Le langage exprime-t-il notre être ?

Partager sur Facebook Partager sur Twitter


L'analyse du professeur


Selon Aristote, dans Les politiques, le propre de l’homme est d’être un animal politique, ce qui se traduit au premier chef, à ses yeux, par le fait de posséder le don de la parole. Le langage serait donc une propriété essentielle de l’être humain, parce qu’il serait la clé du développement de l’humanité de l’homme. Se pose alors la question de la nature de langage, et des raisons de son utilité cruciale. Qu’exprime le langage ? Capacité à mettre en forme, c’est-à-dire en voix ou en phrases écrites les pensées, le langage semble être un moyen dont se sert l’homme pour rendre commun et partager ce qui se passe en lui, ce qui le caractérise en propre, dans son for intérieur. Le langage semble donc être un vecteur de communication qui permet de généraliser et de sortir de la subjectivité de celui qui pense. Comment alors le langage pourrait-il être ce qui caractérise en propre l’homme ? Ne faut-il pas penser que le langage n’est qu’un moyen superficiel, qui n’exprime rien de propre et d’authentique ? Le paradoxe auquel ce sujet invite à réfléchir est celui selon lequel le langage est à la fois ce qui semble permettre à l’homme de sortir de sa subjectivité pour construire un devenir commun avec les autres, et ce qui n’y parvient qu’au prix d’un renoncement à l’intime et au proche, par lequel l’homme perd ce qu’il semble être fondamentalement. Nous poserons tout d’abord le problème du rôle du langage en partant du constat que l’homme possède ainsi un outil extrêmement puissant qui lui permet de sortir de son animalité et de son immédiateté (I).
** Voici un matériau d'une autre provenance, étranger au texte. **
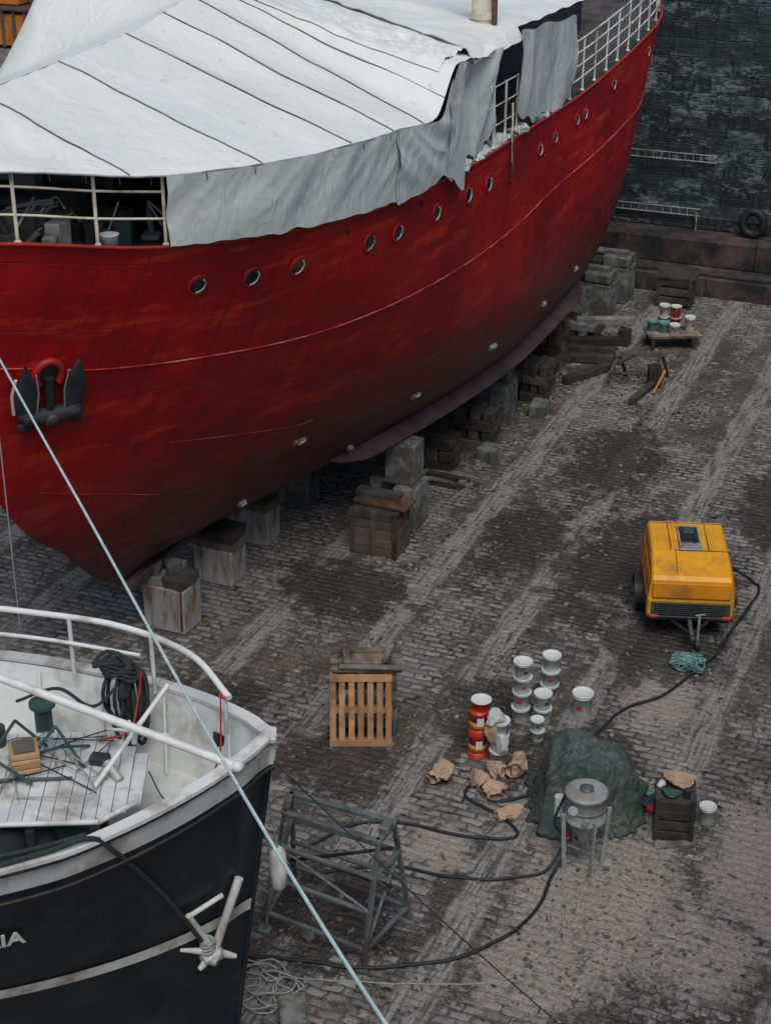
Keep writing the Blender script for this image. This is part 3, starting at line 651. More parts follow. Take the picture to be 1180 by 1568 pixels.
for p in((1.9,16.3),(3.2,16.3),(3.9,16.7),(2.6,16.2)): b.box((p[0],p[1],.22),(.3,.3,.44),'dwood')
b.build('timber_baulks',(2.8,16.3,0))
b=MB();b.box((4.35,20.5,.42),(.95,.6,.7),'dwood',bev=.02)
for i in range(3): b.box((4.35,20.17,.18+.26*i),(.98,.05,.2),'dwood',bev=.01)
for x in(3.9,4.8): b.box((x,20.15,.45),(.1,.05,.85),'dwood')
b.box((4.35,20.5,.84),(1.1,.75,.08),'dwood',rot=rotm(.05));b.build('dark_crate',(4.35,20.5,0))
# ================================================================ PAILS
def pail(b,c,h=.36,r=.15,m='pail',lid='lidw',label=None,la=-1.2,handle=True):
    c=V(c);b.rev(c,[(r*.86,0),(r*.88,.01),(r*.985,h*.84),(r*1.05,h*.85),(r*1.05,h*.88),(r*1.0,h*.89),(r*1.02,h*.95)],m,n=24)
    b.rev(c,[(r*1.06,h*.94),(r*1.075,h*.96),(r*1.07,h*.995),(r*1.0,h*1.0),(r*.94,h*.975),(r*.3,h*.97)],lid,n=24)
    if label:
        a0=la+U(-.5,.5);vs=[]
        for i in range(9):
            a=a0-.28+i*.07
            for z_,q in((h*.34,.92),(h*.56,.95)): vs.append(c+V((math.cos(a)*r*(q+.012),math.sin(a)*r*(q+.012),z_)))
        b.add(vs,[[2*i,2*i+2,2*i+3,2*i+1] for i in range(8)],label,True)
    if handle:
        a0=U(0,3);b.tube([c+V((math.cos(a0)*math.cos(t)*r*1.09,math.sin(a0)*math.cos(t)*r*1.09,h*.82-abs(math.sin(t))*.13))+V((-math.sin(a0),math.cos(a0),0))*math.sin(t)*r*1.08 for t in [math.pi*i/12 for i in range(13)]],.004,'galv',n=4)
def pstack(c,n,h=.29,r=.145,labels=True,**kw):
    b=MB();x,y=c
    for i in range(n):
        x+=U(-.016,.016);y+=U(-.016,.016);pail(b,(x,y,i*h*1.005),h,r,label=random.choice(['redlab','teal','redlab','grille',None]) if labels else None,**kw)
    return b
pstack((7.03,-1.06),4,.28).build('paint_pail_stack',(7.03,-1.06,0))
pstack((7.22,-.20),3,.27).build('paint_pail_stack',(7.22,-.2,0))
pstack((7.36,-.93),2,.27,.14).build('paint_pail_stack',(7.36,-.93,0))
pstack((7.44,-1.46),2,.19,.105).build('paint_pail_stack',(7.44,-1.46,0))
b=MB();pail(b,(7.88,-.5,0),.42,.165,label='redlab');b.build('paint_pail',(7.88,-.5,0))
def tin(b,c,h=.42,r=.15):
    c=V(c);b.rev(c,[(r*.99,0),(r*1.02,.01),(r,.02),(r,h*.3)],'tin',n=24);b.rev(c,[(r*1.001,h*.3),(r*1.003,h*.62)],'orange',n=24)
    b.rev(c,[(r,h*.62),(r,h*.93),(r*1.03,h*.95),(r*1.03,h)],'tin',n=24);b.rev(c,[(r*1.02,h*.985),(r*.95,h*.99),(r*.9,h*.96),(r*.2,h*.96)],'lidw',n=24)
    a0=-1.25+U(-.3,.3);vs=[]
    for i in range(7):
        a=a0-.36+i*.12
        for z_ in(h*.5,h*.84): vs.append(c+V((math.cos(a)*r*1.012,math.sin(a)*r*1.012,z_)))
    b.add(vs,[[2*i,2*i+2,2*i+3,2*i+1] for i in range(6)],'lidw',True)
b=MB();tin(b,(6.72,-2.25,0));tin(b,(6.73,-2.26,.425));pail(b,(6.74,-2.2,.85),.16,.15,m='tin');b.build('paint_tin_stack',(6.72,-2.25,0))
b=pstack((7.07,-2.3),3,.26,.14);b.crumple((7.05,-2.34,.82),(.17,.16,.14),'tarpg',seed=5);b.crumple((6.99,-2.42,.6),(.15,.11,.22),'paper',seed=6);b.crumple((7.15,-2.42,.42),(.12,.08,.2),'tarpg',seed=16);b.build('paint_pail_stack',(7.07,-2.3,0))
b=MB();pail(b,(10.37,-2.55,0),.30,.12,label=None);b.build('paint_pail',(10.37,-2.55,0))
for i,(x,y,sx,sy,sz) in enumerate(((6.46,-3.0,.24,.18,.16),(6.98,-3.0,.22,.17,.18),(7.44,-2.46,.22,.18,.26),(7.28,-3.12,.20,.17,.15),(7.72,-3.52,.23,.16,.13),(7.12,-2.64,.16,.15,.18))):
    b=MB();rz_=U(0,3);b.crumple((x,y,sz*.72),(sx,sy,sz),'paper',rot=rotm(rz_),seed=i+31,n=34,npl=15,rough=1.5,low=.5)
    an=U(-2.6,-.2);d=rotm(an);vs=[]
    for rr_,o_ in((.62,.45),(.70,.85),(.66,1.12)):
        for j in range(12):
            a=j*math.pi/6;w_=U(.75,1.2);vs.append(V((x,y,sz*.75))+d@V((sx*(o_+U(-.08,.08)),math.cos(a)*sy*rr_*w_,math.sin(a)*sz*rr_*w_*.75)))
    b.add(vs,[[r_*12+j,r_*12+(j+1)%12,(r_+1)*12+(j+1)%12,(r_+1)*12+j] for r_ in range(2) for j in range(12)],'paper')
    b.build('crumpled_paper_bag',(x,y,0))
# ================================================================ PALLET + trestle
RZ=math.radians(22.9)
def LF(o,rz,rx=0):
    m=rotm(rz,rx);return Matrix.Translation(V(o))@m.to_4x4()
b=MB();b.T=LF((4.96,-2.73,0.0),RZ,math.radians(-10))
W_,H_=.98,1.2
for i in range(7):
    b.box((-W_/2+.055+i*(W_-.11)/6+U(-.006,.006),0,H_/2),(.092,.02,H_+U(-.012,.01)),'pine',bev=.004,jit=.003)
for z_ in(.05,.60,1.15): b.box((0,.024,z_),(W_,.024,.10),'pine',bev=.004)
for z_ in(.05,.60,1.15):
    for x_ in(-.43,0,.43): b.box((x_,.078,z_),(.11,.08,.10),'pine',bev=.004)
    b.box((0,.128,z_),(W_,.018,.10),'pine',bev=.004)
b.box((0,-.018,.06),(W_,.016,.11),'pine',bev=.004);b.box((0,-.018,1.14),(W_,.016,.10),'pine',bev=.004)
b.build('wooden_pallet',(4.96,-2.73,0))
b=MB();b.T=LF((4.82,-2.20,0),RZ)
for x_ in(-.42,.42):
    for y_ in(-.2,.25): b.box((x_,y_,.6),(.09,.09,1.2),'wood',bev=.01)
for z_ in(.25,.6,.95): b.box((0,-.26,z_),(.95,.03,.16),'rwood');b.box((0,.3,z_),(.95,.03,.16),'wood')
for z_ in(.2,.7): b.box((-.47,.02,z_),(.03,.5,.16),'wood');b.box((.47,.02,z_),(.03,.5,.16),'wood')
for i,(y_,l_) in enumerate(((-.24,1.08),(-.06,1.12),(.12,1.05),(.28,1.1))): b.box((U(-.02,.02),y_,1.23+.02*(i%2)),(l_,.13,.06),'wood',rot=rotm(U(-.04,.04),U(-.03,.03)),bev=.008)
b.box((.1,-.3,1.30),(1.02,.1,.05),'gwood',rot=rotm(-.05));b.box((-.3,0,1.33),(.12,.5,.07),'wood',rot=rotm(.1));b.box((.35,.05,1.34),(.1,.45,.09),'gwood',rot=rotm(-.2))
b.build('timber_trestle',(4.82,-2.2,0))
# ================================================================ COMPRESSOR
cmp_=empty('yellow_air_compressor',(8.6,3.45,0));CR=math.radians(18)
b=MB();b.T=LF((8.6,3.45,0),CR)
prof=[(-.98,.42),(-.98,.74),(-.96,.80),(-.93,1.12),(-.86,1.18),(-.2,1.34),(.90,1.36),(1.0,1.28),(1.02,.42)]
def hw(y,z): return .745-.075*max(0,(z-.8)/.55)
vs=[];n=len(prof)
for sg in(-1,1):
    for y,z in prof: vs.append((sg*(hw(y,z)-.03),y,z))
for sg in(-1,1):
    for y,z in prof:
        cy,cz=0.0,.85;vs.append((sg*hw(y,z),y+(cy-y)*.035,z+(cz-z)*.06))
fs=[]
for i in range(n):
    j=(i+1)%n;fs.append([i,j,n+j,n+i]);fs.append([i,2*n+i,2*n+j,j]);fs.append([n+i,n+j,3*n+j,3*n+i])
fs.append([2*n+i for i in range(n)]);fs.append([3*n+i for i in range(n)][::-1])
b.add(vs,fs,'yellow')
b.build('canopy',parent=cmp_)
b=MB();b.T=LF((8.6,3.45,0),CR)
b.box((0,-.985,.955),(1.34,.03,.27),'yellow2',rot=rotm(0,math.radians(-5)),bev=.01)
b.box((0,-.99,.60),(1.36,.03,.26),'grille',bev=.01)
for i in range(6): b.box((0,-1.012,.50+.04*i),(1.26,.02,.014),'black',rot=rotm(0,.5),bev=.003)
b.box((0,-1.0,.44),(1.5,.06,.06),'black');b.box((0,0,.38),(1.36,1.9,.1),'black',bev=.02)
b.box((-.62,-1.02,.455),(.14,.03,.06),'redlab');b.box((.62,-1.02,.455),(.14,.03,.06),'redlab')
for sg in(-1,1):
    for y_ in(-.55,.0,.55): b.box((sg*.742,y_,.95),(.012,.5,.38),'yellow2',rot=rotm(0,0,sg*-.13),bev=.01)
    b.box((sg*.75,.0,.60),(.012,1.6,.16),'grille')
b.build('panels',parent=cmp_)
b=MB();b.T=LF((8.6,3.45,0),CR);tilt=math.atan2(.16,.66)
b.box((.02,.25,1.37),(.40,.95,.03),'galv',bev=.01);b.box((.02,.33,1.385),(.32,.62,.025),'black',bev=.01);b.box((.02,.48,1.405),(.2,.22,.03),'grille',bev=.01);b.box((.02,-.10,1.39),(.30,.14,.03),'galv')
b.box((-.33,.35,1.362),(.012,1.1,.012),'rust');b.box((.33,.35,1.362),(.012,1.1,.012),'rust');b.box((0,.85,1.362),(1.3,.012,.012),'rust')
b.box((-.25,-.5,1.27),(.012,.68,.012),'rust',rot=rotm(0,tilt));b.box((.22,-.2,1.345),(.9,.014,.014),'rust')
b.cyl((.1,-.02,1.4),(.1,.1,1.45),.02,'black')
b.build('roof_hatch',parent=cmp_)
b=MB();b.T=LF((8.6,3.45,0),CR)
for sg in(-1,1):
    b.cyl((sg*.70,.1,.29),(sg*.86,.1,.29),.29,'rubber',n=24);b.cyl((sg*.85,.1,.29),(sg*.875,.1,.29),.15,'galv',n=16);b.cyl((sg*.87,.1,.29),(sg*.89,.1,.29),.05,'black',n=12)
    fa=[V((sg*.79,.1+.36*math.cos(a),.29+.36*math.sin(a))) for a in [math.pi*i/12 for i in range(13)]]
    b.add([p+V((sg*q,0,0)) for p in fa for q in(-.12,.12)],[[2*i,2*i+1,2*i+3,2*i+2] for i in range(12)],'black',True)
b.cyl((-.8,.1,.29),(.8,.1,.29),.04,'black')
for sg in(-1,1): b.cyl((sg*.35,-.95,.38),(0,-1.45,.36),.03,'black',n=8)
b.cyl((0,-1.0,.38),(0,-1.6,.36),.04,'steel',n=10);b.rev((0,-1.65,.33),[(.03,0),(.06,.02),(.06,.1),(.03,.12)],'black',n=12)
b.cyl((.12,-1.35,.12),(.12,-1.35,.7),.028,'galv',n=8);b.cyl((.08,-1.35,.1),(.16,-1.35,.1),.1,'rubber',n=16);b.cyl((.06,-1.35,.68),(.22,-1.35,.71),.012,'galv',n=6)
b.cyl((-.55,1.0,.05),(-.55,1.0,.4),.025,'galv');b.cyl((.55,1.0,.05),(.55,1.0,.4),.025,'galv')
b.build('running_gear',parent=cmp_)
b=MB()
for i in range(22): b.tube(spline([(9.1+U(-.3,.3),1.65+U(-.25,.25),U(.02,.12)) for _ in range(6)]),.010,'teal',n=5)
b.build('teal_netting',(9.1,1.65,0))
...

Nous en viendrons toutefois à nuancer cette approche positive du langage pour montrer que son usage dénature nécessairement ce qui est vécu de façon subjective et personnelle, et paraît enfermer l’homme dans un monde de communication qui n’exprime jamais ce qu’il est (II). Il nous faudra alors nous interroger sur cette duplicité du langage, pour essayer de la dépasser et de montrer que le langage est un media qui ne parvient à ses finalités qu’à la condition de produire les moyens de son interprétation, c’est-à-dire à la condition de laisser exister l’être qu’il exprime dans sa différence et sa richesse (III).

[...]

Plan proposé

Partie 1

a

Le langage est un outil qui permet à l’homme de formuler une interprétation de ce qu’il est, c’est-à-dire de ce qu’il vit, ressent ou incarne, parce qu’il met à la disposition de chacun un ensemble de signes servant à qualifier des impressions, à la formuler et à les rendre partageables au-delà de la simple subjectivité.

b

Dès lors, le langage exprime en termes publics un être perçu, c’est-à-dire permet de faire entrer dans une sphère d’intersubjectivité une signification qui serait, sans lui, restée fermée à l’être qui la ressent.

c

Plus profondément, on peut même considérer que le langage permet d’atteindre une forme d’objectivité, puisqu’il n’est jamais créé par un locuteur, ou dans un acte unique de dialogue, mais il est appris et intégré, comme le code d’un ensemble de choses, afin de donner un sens objectif au monde vécu ou au monde à vivre.

Partie 2

a

Cependant, si le langage atteint l’objectivité, il devient alors difficile de distinguer les mots d’un homme de ceux d’un autre, à tel point qu’il est possible de se demander dans quelle mesure le langage exprime encore l’être de celui qui l’emploie.

b

En réalité, le langage n’exprime de l’être que ce qui n’est jamais incarné, c’est-à-dire ce qui reste abstrait, général, qualifiable par des concepts, mais jamais particulier, individuel, identifiable à une réalité vivante.

c

En ce sens, nous pouvons en arriver à penser que le langage est une illusion nécessaire, qui se prend pour la réalité sans jamais pouvoir s’y substituer complètement, c’est-à-dire qui exprime plus l’apparence d’un être que l’être lui-même.

Partie 3

a

Cette conclusion est toutefois gênante, parce qu’elle condamne le langage à l’inauthenticité, et en fait l’intermédiaire trompeur de la pensée, à tel point qu’il ne peut que réduire totalement la vérité de l’être ? Cette perception est négativement très gênante, puisqu’elle remet en question toute forme de discours, et donc de sociabilité et de progrès.

b

En outre, elle est réductrice, puisqu’elle suppose que le langage se résume à un acte particulier, détaché de tout contexte et de cadre interprétatif, alors que le langage n’exprime avec du commun que des choses susceptibles d’être interprétées et développées par le sujet qui entend le langage.

c

Ainsi, si le langage risque souvent de n’exprimer que le général et l’abstrait déconnecté du réel, il n’est véritablement langage qu’à la condition d’ouvrir ses interprétations possibles, et d’exprimer l’être au-delà du commun et du vague.